冒頭で触れた「確証バイアス」とは、自分の予想や考えに一致する情報を探して注目し、それを重視しやすい傾向のことを言う。多くのメディアは今まさにこのバイアスが働いている状態だ。例えば、アベノマスクを外して違うマスクを着け始めた頃からの冴えない表情や、腫れぼったくなっていく瞼に生気が抜けたようなうつろな目、官邸に入ってからエレベーターホールに消えるまでの歩き方やかかった時間、重い足取りやわずかに狭まっていた歩幅、コーナーを曲がる時に一瞬壁に手をついた様子など、首相の体調に異変が生じていると言うための事実を見つけ出し、細かく分析している。

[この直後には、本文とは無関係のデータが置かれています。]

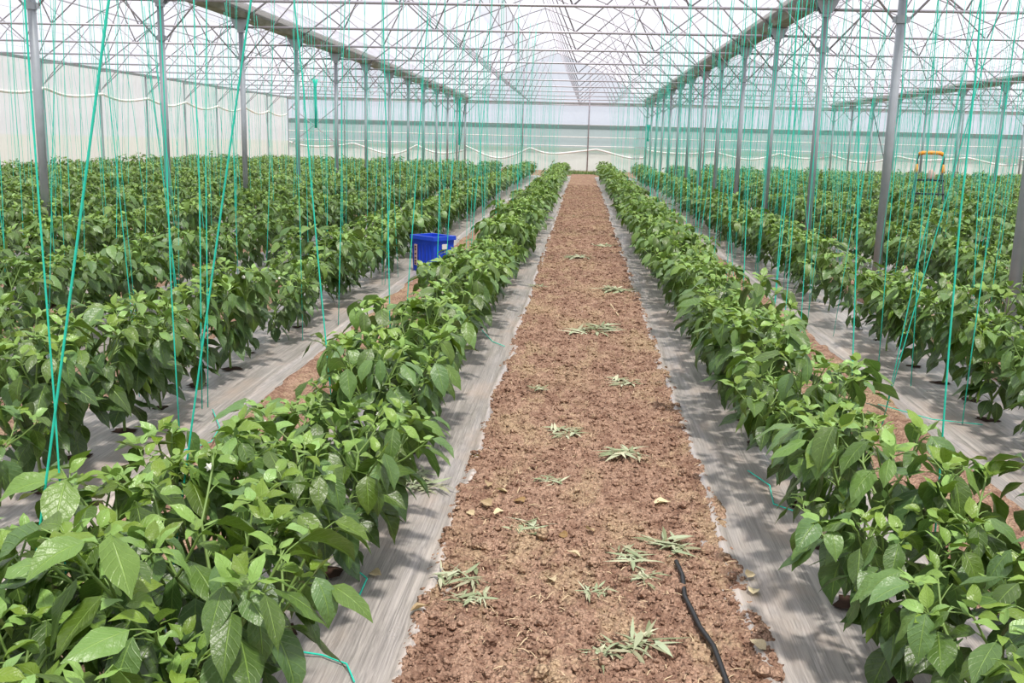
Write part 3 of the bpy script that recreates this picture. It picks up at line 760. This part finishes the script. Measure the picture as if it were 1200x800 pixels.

健康不安説が流れれば、テレビを見ているこちらも、「首相は持病が悪化し体調が悪い」という先入観を持って安倍首相を見ることになる。確かに、顔色は青白く足取りは重そうで、歩く時はつま先が以前のように上がっていない。肩を落したまま歩き、胸も張らなくなった。記者達と視線を合わすことも少なくなり、広島や長崎での被爆地挨拶では声に張りがなく、声量は落ちていたように感じる。
メディアや国民がこのように感じ反応することは想定の範囲内だろうが、肝心の安倍政権からは、どう収拾するつもりなのか、人々の間に膨らんだ確証バイアスをどう操作し利用したかったのか見えてこない。受診する首相の姿を見せることが政権に何らかのメリットを与えたとも思えない。評価が厳しい安倍首相のコロナ対策だが、無理を押して首相は頑張っているとアピールしたかったのか。それとも「騒動」を装って実は…と何らかのサプライズで健康不安説を一蹴したいのか。
首相は8月28日に会見を行うとしている。ここで何を語るのか大いに注目されるが、安倍首相の健康不安という確証バイアスがこれだけ強く浸透した今、よほど丁寧に説明しないとこれを払拭すのは難しい。それとも健康不安説を認めて、あっさり退陣、というまさかの発表があるのだろうか。